— BEGIN SUPPLIED MATERIAL —

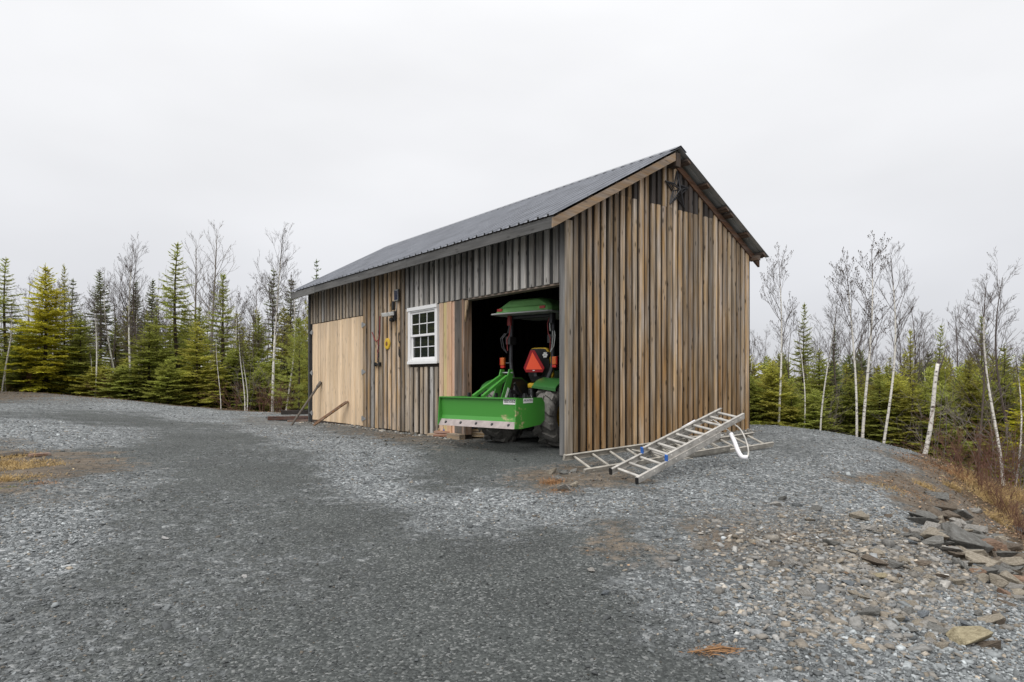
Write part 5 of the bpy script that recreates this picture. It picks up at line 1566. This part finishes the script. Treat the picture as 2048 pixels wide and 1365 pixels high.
for i in range(110):
    u = rng.uniform(1470, 2110); Y = rng.uniform(19, 42)
    if rng.random() < .66:
        key = rng.choice(['fir_wide', 'fir_wide2', 'fir_bush', 'spruce_tall2'])
        tree(key, u, Y, rng.uniform(700, 770) - (Y < 26) * 0, rng.uniform(80, 130) * 19 / Y + 20, *lab2(rng.choice(['mid', 'olive', 'olive', 'dark']), key, 'right'))
    else:
        tree(rng.choice(['bare2', 'bare2', 'birch3']), u, Y, rng.uniform(640, 710), None, 'mid', RBB, 'bare trees right of the barn')
# low firs closing the wood's foot behind the bank
for i, u in enumerate(range(1490, 2090, 27)):
    tree(rng.choice(['fir_bush', 'fir_bush2', 'fir_wide2']), u + rng.uniform(-12, 12), rng.uniform(16.8, 19.5), rng.uniform(735, 805), rng.uniform(80, 125), *lab3(rng.choice(['mid', 'olive', 'pale']), 'right'))
for i, u in enumerate(range(5, 620, 30)):
    tree(rng.choice(['fir_bush', 'fir_bush2', 'fir_wide2']), u + rng.uniform(-12, 12), rng.uniform(25, 27.5), rng.uniform(690, 755), rng.uniform(75, 110), *lab3(rng.choice(['mid', 'pale', 'olive']), 'left'))
# the wood goes on round the yard, out of the frame to the left (seen in the window panes)
for i in range(26):
    a = R(rng.uniform(98, 150)); r_ = rng.uniform(24, 34)
    X, Y = math.cos(a) * r_ - 6, math.sin(a) * r_ * .9 - 4
    if X / max(Y, .1) > -.84: continue
    plant(rng.choice(['fir_wide', 'spruce_tall', 'fir_wide2']), X, Y, rng.uniform(4.5, 7), rng.uniform(1.2, 1.8), rng.choice(['mid', 'olive']), 'conifer continuing the wood past the left side of the yard', 'wood past the left of the yard')
for i in range(34):
    X, Y = rng.uniform(-29, -18.5), rng.uniform(11, 24)
    if X / max(Y, .1) > -.84: continue
    plant(rng.choice(['fir_wide', 'spruce_tall', 'fir_wide2']), X, Y, rng.uniform(5, 7.5), rng.uniform(1.3, 1.9), rng.choice(['mid', 'olive']), 'conifer continuing the wood past the left side of the yard', 'wood past the left of the yard')

# --- brush and bare stems at the edges
BR = [brush(40, 1.5, 10, .45), brush(41, 2.0, 8, .3), brush(42, 1.1, 12, .6)]
for me_ in BR: me_.materials.append(M['red_twig'])
BR2 = [brush(43, 2.2, 8, .35), brush(44, 1.6, 10, .5)]
for me_ in BR2: me_.materials.append(M['grey_twig'])
def brush_at(u, v, Y, me_, sc, label, group):
    X = at(u, Y); o = thing('bare_shrub', label, 'shrub', (X, Y, gz1(X, Y)), rng.uniform(0, 6.28), group)
    c = bpy.data.objects.new('stems', me_); link(c, o); o.scale = (sc, sc, sc); return o
for u, Y, k, sc, lab in ((1950, 11.2, 0, .85, 'reddish bare shrub beside the stump on the bank'), (1975, 11.6, 1, .6, 'thin reddish bare shrub right of the stump'), (1905, 13.2, 2, .8, 'low tangled shrub left of the stump'), (2025, 11.5, 1, .8, 'reddish bare shrub below the right edge birch'), (2000, 12.6, 0, .8, 'bare shrub behind the right edge birch'), (1985, 10.2, 2, .55, 'small reddish shrub in the dry grass of the bank'), (2030, 9.2, 0, .5, 'reddish shrub above the rocks at the right edge'), (2044, 8.4, 2, .5, 'low reddish shrub at the right edge by the dark rock'), (2005, 9.4, 2, .5, 'low reddish shrub just left of the right edge rocks'), (1930, 11.6, 2, .6, 'low rusty shrub on the bank left of the stump foot'), (1965, 10.6, 0, .45, 'short rusty shrub in front of the stump'),
                       (470, 22.6, 0, .8, 'bare shrub among thin birch stems at the gravel edge'), (525, 22.4, 2, 1.0, 'tangled brush at the foot of the big white birch'), (555, 22.0, 2, 1.0, 'tangled brush between the two birches by the barn'), (215, 23.9, 2, .9, 'rusty brush at the foot of the straight white birch'), (60, 24.6, 2, .9, 'rusty brush under the yellow green fir'), (580, 21.6, 0, .8, 'bare shrub beside the timbers at the barn corner')):
    brush_at(u, 0, Y, BR[k], sc, lab, 'bare shrubs at the gravel edge')
for u, Y, k, sc, lab in ((1880, 15.5, 0, 1.1, 'grey bare shrub between broken birch and stump'), (1800, 17, 1, 1.2, 'grey bare shrub left of the broken birch'), (1990, 13.4, 0, 1.1, 'grey bare shrub behind the stump'), (2040, 12.0, 1, 1.0, 'grey bare shrub at the right edge'), (1655, 17.2, 1, 1.2, 'grey bare shrub by the slender leaning birch'), (20, 25, 0, 1.0, 'grey bare shrub at the left edge'), (500, 23.4, 0, 1.0, 'grey bare shrub left of the big white birch'), (565, 22.8, 1, 1.0, 'grey bare shrub right of the big white birch')):
    brush_at(u, 0, Y, BR2[k], sc, lab, 'bare shrubs at the gravel edge')

# ------------------------------------------------------------------ dry grass (nobody could count the blades)
def grass(name, spots, mat, label, seed):
    rs = np.random.default_rng(seed); nm = NM(); A, B, W = [], [], []
    for (x, y, rad, cnt, h, lean) in spots:
        px, py = x + rs.normal(0, rad, cnt), y + rs.normal(0, rad * .8, cnt)
        pz = gz(px, py)
        d = rs.normal(0, lean, (cnt, 3)); d[:, 2] = 1; d /= np.linalg.norm(d, axis=1)[:, None]
        L = h * rs.uniform(.5, 1.2, cnt)
        a = np.c_[px, py, pz - .01]; mid = a + d * (L * .6)[:, None]
        d2 = d + rs.normal(0, .5, (cnt, 3)); d2[:, 2] -= .5; d2 /= np.linalg.norm(d2, axis=1)[:, None]
        A += [a, mid - d * (L * .12)[:, None]]; B += [mid, mid + d2 * (L * .45)[:, None]]; W += [np.full(cnt, .006), np.full(cnt, .005)]
    A, B = np.concatenate(A), np.concatenate(B)
    nm.diamonds(A, B, rs.normal(size=A.shape), np.concatenate(W))
    o = link(bpy.data.objects.new(name, nm.mesh(name))); o.data.materials.append(mat); return tag(o, label, 'grass', None, 'stuff')
def spots(lst):
    out = []
    for u, v, rpx, cnt, h, lean in lst:
        x, y, _ = ray_ground(u, v); out.append((x, y, rpx / FPX * y, cnt, h, lean))
    return out
grass('dry_grass', spots([(10, 932, 16, 380, .13, .7), (42, 938, 22, 380, .11, .8), (78, 926, 20, 260, .08, .9), (5, 962, 14, 300, .11, .8), (100, 932, 15, 200, .07, .8), (25, 915, 20, 350, .1, .7), (60, 955, 25, 300, .06, .9)]), M['dry_grass'], 'tawny dry grass patch at the left of the yard', 1)
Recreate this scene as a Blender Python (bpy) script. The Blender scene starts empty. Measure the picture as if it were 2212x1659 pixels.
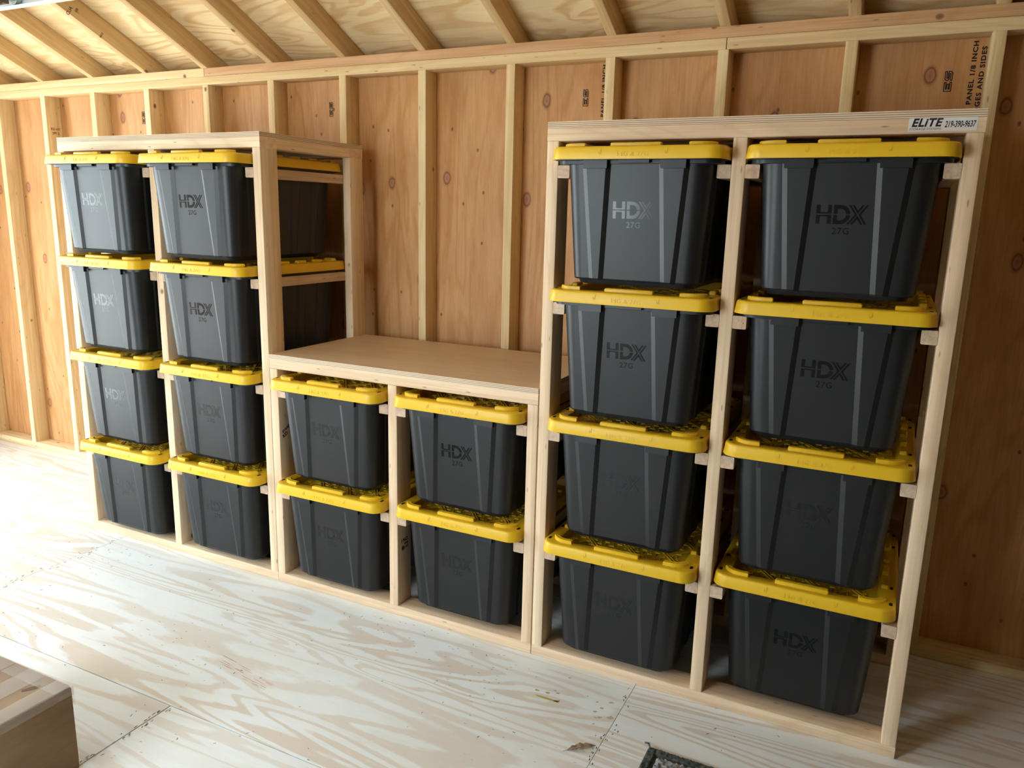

— END SUPPLIED MATERIAL —

▶ WHAT NEEDS TO BE DONE
Going through the data above, count the lines where the string "pixels" appears, and answer with only that number.

▶ WRITTEN SOLUTION
2